Graber, originally from Bend, Oregon, leads the Sure Foundation Baptist Church’s Spokane location at 307 W. Francis Ave.

According to its own website, Sure Foundation Baptist Church is an independent and explicitly anti-LGBTQ church that does not allow gay people in its attendance. The church adheres to strict beliefs around the Bible and believes in going back to “the old paths.”

First founded in Vancouver, Washington, in 2016 as a satellite church of Verity Baptist Church, of Sacramento, California, Sure Foundation later became independent in 2018 under the leadership of Pastor Aaron Thompson. The church is connected to the New Independent Fundamental Baptist movement, which is described as a “loose network of approximately 30+ independent churches” that share similar anti-Semitic and anti-LGBTQ beliefs, according to the Anti-Defamation League.

Sure Foundation Baptist Church’s YouTube page includes various online sermons, some of which mock Jewish beliefs.

The Southern Poverty Law Center identified the church as a hate group with chapters in Washington and Hawaii in 2021.

It’s not clear how big the church’s Spokane following is, although it describes itself as a “small but growing family of like minded believers.”

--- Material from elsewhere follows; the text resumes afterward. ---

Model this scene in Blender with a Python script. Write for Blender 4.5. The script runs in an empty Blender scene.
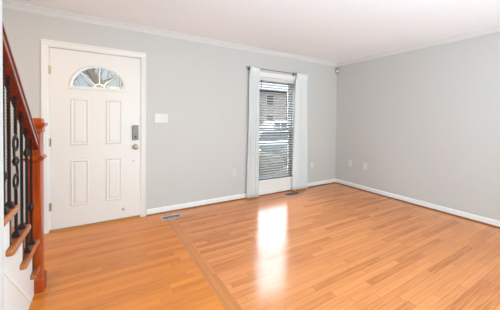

It’s not the first time Graber has made anti-LGBTQ threats. In another video that’s since been removed, Graber called for the public execution of gay people with either stones or rifles and urged preachers to send gay people “back into the closet where they belong.”

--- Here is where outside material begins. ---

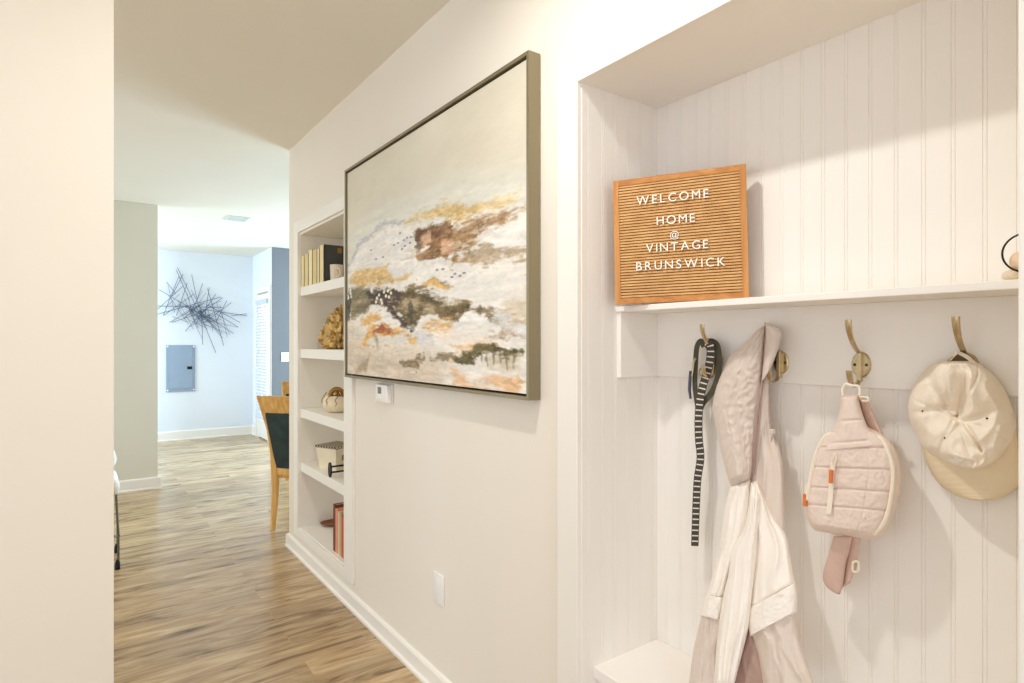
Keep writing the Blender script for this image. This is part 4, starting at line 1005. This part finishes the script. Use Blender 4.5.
# stitched white three-leaf mark
lm = MB()
for ang_, l_ in ((-90, 10), (-140, 9), (-40, 9)):
    a = math.radians(ang_ - 8); cx_, cy_ = 957, 463
    ring_ = []
    for k in range(16):
        t = 2 * math.pi * k / 16; lx = l_ * .5 + l_ * .5 * math.cos(t); ly = 2.4 * math.sin(t)
        ring_.append(cap_pt(cx_ + lx * math.cos(a) - ly * math.sin(a), cy_ + (lx * math.sin(a) + ly * math.cos(a)) * .8, .002))
    lm.prism(ring_, (EYEP - ring_[0]).normalized() * .0008)
obj('embroidered_mark', lm, M['white'], cp)['label'] = 'small white three leaf mark'
# strap of the rear opening looped over the hook
def ccord(px, r, t, m_, name, lab=None):
    c = along(px, 40); o_ = obj(name, MB().tube([toward(at(q.x, q.y, X=XK), t) for q in c], r, 8, flat=.5), m_, cp, smooth=True)
    if lab: o_['label'] = lab
ccord([(942, 368), (949, 360.5), (957, 352)], .004, .030, M['cap'], 'back_strap')
ccord([(957, 352), (967, 357), (979, 367)], .004, .024, M['cap'], 'back_strap')
ccord([(945, 364), (949, 360.5), (953, 357)], .003, .036, M['nickel'], 'strap_buckle', 'dull metal strap buckle')
obj('opening', soft([(957, 352.5), (951, 359), (945, 366), (946, 369)], [(958, 352.5), (966, 357.5), (976, 366), (975, 369)], XK, .016, .002, None, nr=14, nc=16, p=.3), M['inside'], cp)['label'] = 'shaded rear opening'

# ------------------------------------------------------------------ light
def area(name, loc, rot, size, sy, power, col, shape='RECTANGLE', spread=180):
    l = bpy.data.lights.new(name, 'AREA'); l.shape = shape; l.size = size
    if shape == 'RECTANGLE': l.size_y = sy
    l.energy = power; l.color = col; l.spread = math.radians(spread)
    o_ = bpy.data.objects.new(name, l); COL.objects.link(o_); o_.location = loc; o_.rotation_euler = rot
    return o_
WARM = (1.0, .98, .93)
area('hall_downlight', (.46, 1.08, CEIL - .012), (0, 0, 0), .075, 0, 10.2, WARM, 'DISK', 168)
area('rear_hall_fill', (.30, -1.3, CEIL - .012), (0, 0, 0), .13, 0, 10, (1, .98, .97), 'DISK')  # unseen fill lamp added behind the camera to lift the near hall
area('far_hall_fill', (-.6, 4.2, CEIL - .012), (0, 0, 0), .13, 0, 7, (1, .96, .9), 'DISK')  # added fill, out of view, brightening the far end of the hall
COOL = (.60, .83, 1.0)
area('dining_window_light', (4.7, 6.4, 1.45), (0, math.radians(90), 0), 1.6, 2.3, 222, COOL)
area('nook_fill_light', (-1.35, 8.2, 1.5), (0, math.radians(-90), 0), 1.5, 1.6, 46, (.70, .85, 1.0))  # added cool fill by the closed left wall, brightens the nook
area('foyer_fill_light', (-2.9, 4.6, 1.5), (0, math.radians(-90), 0), 1.5, 1.4, 13, (.85, .95, 1.0))  # made-up daylight source, added to lift hall ceiling and foyer

wd_ = bpy.data.worlds.new('World'); SC.world = wd_; wd_.use_nodes = True
bg = wd_.node_tree.nodes['Background']; bg.inputs['Color'].default_value = (.93, .985, 1.07, 1); bg.inputs['Strength'].default_value = 1.13

# ------------------------------------------------------------------ camera
cam = bpy.data.cameras.new('camera'); cam.sensor_width = 36; cam.lens = 36 * FPX / 1024; cam.shift_y = 1.5 / 1024; cam.clip_start = .02
co_ = bpy.data.objects.new('camera', cam); COL.objects.link(co_); co_.location = (0, 0, EYE); co_.rotation_euler = (math.pi / 2, 0, -TH)
SC.camera = co_
SC.view_settings.view_transform = 'Standard'
try: SC.view_settings.look = 'None'
except Exception: pass
SC.view_settings.gamma = 1; SC.view_settings.exposure = 0.38; SC.view_settings.use_curve_mapping = False
try:
    SC.cycles.use_denoising = True; SC.cycles.max_bounces = 10; SC.cycles.diffuse_bounces = 8; SC.cycles.sample_clamp_indirect = 4
except Exception: pass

Pastor Thompson was criticized in the Columbian newspaper in Vancouver for anti-LGBTQ comments after the Club Q shooting in Colorado Springs in 2022.

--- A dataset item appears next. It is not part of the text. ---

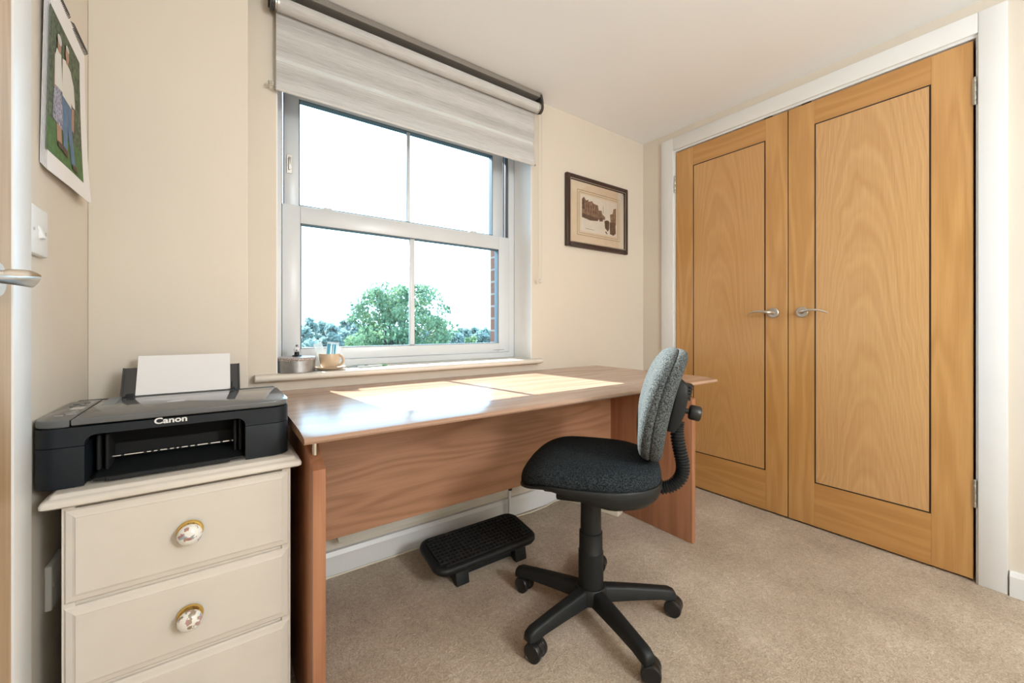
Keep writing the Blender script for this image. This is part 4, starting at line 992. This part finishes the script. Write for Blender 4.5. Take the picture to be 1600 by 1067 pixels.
def leaves(b, c, r, n, size, rnd):
    for _ in range(n):
        while True:
            p = Vector((rnd.uniform(-1, 1), rnd.uniform(-1, 1), rnd.uniform(-1, 1)))
            if 0.25 < p.length < 1: break
        p = Vector((p.x*r[0], p.y*r[1], p.z*r[2]))+c
        s = size*rnd.uniform(0.6, 1.3)
        R = Euler((rnd.uniform(0, PI), rnd.uniform(0, PI), rnd.uniform(0, PI))).to_matrix()
        vs = [b.verts.new(p+R @ Vector(q)) for q in ((-s*0.5, 0, 0), (0, -s*0.32, s*0.08), (s*0.5, 0, 0), (0, s*0.32, s*0.08))]
        b.faces.new(vs)
def tree(name, label, u, vtop, d, wpx, mat_, nclump, nleaf, lsize, seed, group=None, vbase=None, clump=0.22, low=0.0, core=True):
    rnd = random.Random(seed)
    top = at(u, vtop, d); half = wpx/637.5*d/2
    base = Vector((top.x, top.y, -8.0))
    H = top.z-base.z
    root = thing(name, label, 'tree', tuple(base), 0, group)
    zb = base.z+low*H
    cen = Vector((top.x, top.y, (top.z+zb)/2)); rz = (top.z-zb)/2
    b = nb(); clumps = []
    for i in range(nclump):
        while True:
            p = Vector((rnd.uniform(-1, 1), rnd.uniform(-1, 1), rnd.uniform(-1, 1)))
            if p.length < 1 and p.length > 0.35: break
        k = 1-clump*0.8
        c = cen+Vector((p.x*half*k, p.y*half*k, p.z*rz*k)); clumps.append(c)
        rr = half*clump*rnd.uniform(0.7, 1.25)
        leaves(b, c, (rr, rr, rr*0.8), nleaf, lsize, rnd)
    obj('crown', b, mat_, root, False)
    b = nb(); tube(b, [base, Vector((base.x, base.y, base.z+H*0.3)), Vector((base.x, base.y, base.z+H*0.62))], [half*0.075, half*0.06, half*0.03], 10)
    tr = obj('trunk', b, M_bark, root)
    if core:
        b = nb()
        for i in range(0, nclump, max(1, nclump//26)):
            c = clumps[i]; s0 = Vector((base.x, base.y, base.z+H*rnd.uniform(0.30, 0.5)))
            mid = s0.lerp(c, 0.5)+Vector((0, 0, H*0.03))
            tube(b, [s0, mid, c], [half*0.028, half*0.018, half*0.006], 6)
        obj('branch', b, M_bark, tr)
    return root
tree('oak_tree', 'large spreading green tree in the middle of the window view', 629, 427, 34.0, 182, M_leaf, 150, 85, 0.30, 3, None, clump=0.17, low=0.28)
tree('bush_tree', 'bright green bushy tree low in front of the large tree, left side', 560, 500, 22.0, 105, M_leaf2, 46, 90, 0.22, 5, None, clump=0.26, low=0.2, core=False)
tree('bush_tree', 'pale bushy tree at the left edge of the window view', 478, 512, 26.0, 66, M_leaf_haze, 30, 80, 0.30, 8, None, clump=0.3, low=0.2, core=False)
tree('bush_tree', 'pale rounded tree right of the large tree', 738, 516, 52.0, 40, M_leaf2, 26, 80, 0.34, 9, None, clump=0.3, low=0.2, core=False)
tree('bush_tree', 'pale rounded tree at the right edge of the window view', 770, 522, 46.0, 26, M_leaf2, 22, 70, 0.3, 10, None, clump=0.3, low=0.2, core=False)
rn = random.Random(11)
us = [(470, 494), (486, 489), (503, 497), (516, 495), (530, 499), (543, 488), (556, 500), (585, 500), (612, 502), (640, 502), (668, 503), (694, 504), (712, 506), (726, 504), (741, 507), (756, 505), (770, 507), (783, 508)]
for i, (u, v) in enumerate(us):
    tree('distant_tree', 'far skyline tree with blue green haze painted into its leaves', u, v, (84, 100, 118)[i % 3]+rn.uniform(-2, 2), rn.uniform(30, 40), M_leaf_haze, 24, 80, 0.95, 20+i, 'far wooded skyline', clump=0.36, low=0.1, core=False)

Hate crimes occur when someone causes physical injury to someone, damages property or makes threats that cause a person or group to fear for their safety or property based on their race, color, faith, nationality, gender sexual orientation, disability or other identities.

Deciding when something is a “hate crime” can be difficult, Humphreys said.

“If they named somebody, then that crosses over to a true threat to somebody,” Humphreys said. “It’s shocking to everybody because the words are so hateful, but it doesn’t mean they’re necessarily criminal words.”

This difference is central to our First Amendment rights, said Gonzaga professor Kristine Hoover, former leader of the university’s Center for Hate Studies.

“The struggle of silencing anyone’s voice is a problem,” she said. “At the same time, there are also consequences for the speech we choose to use. In my opinion, this is the work we are called to do as engaged citizens in our community. We cannot turn a blind eye to this.”

Veradale United Church of Christ Rev. Gen Heywood, who co-authored the letter condemning Graber, said that she and other religious leaders stand with the parents of transgender children, some of whom attend her church.

While Graber may not be suspected of a criminal act, Heywood sees his language as “connected to the continuing rise of violence, or suggested violence,” against the LGBTQ community.

“Further, as people of many faiths and organizations of conscience, we ask every citizen to step back from any ideology that uses violence and intimidation, and to prayerfully consider what constitutes responsible public speech,” Heywood and her co-authors wrote.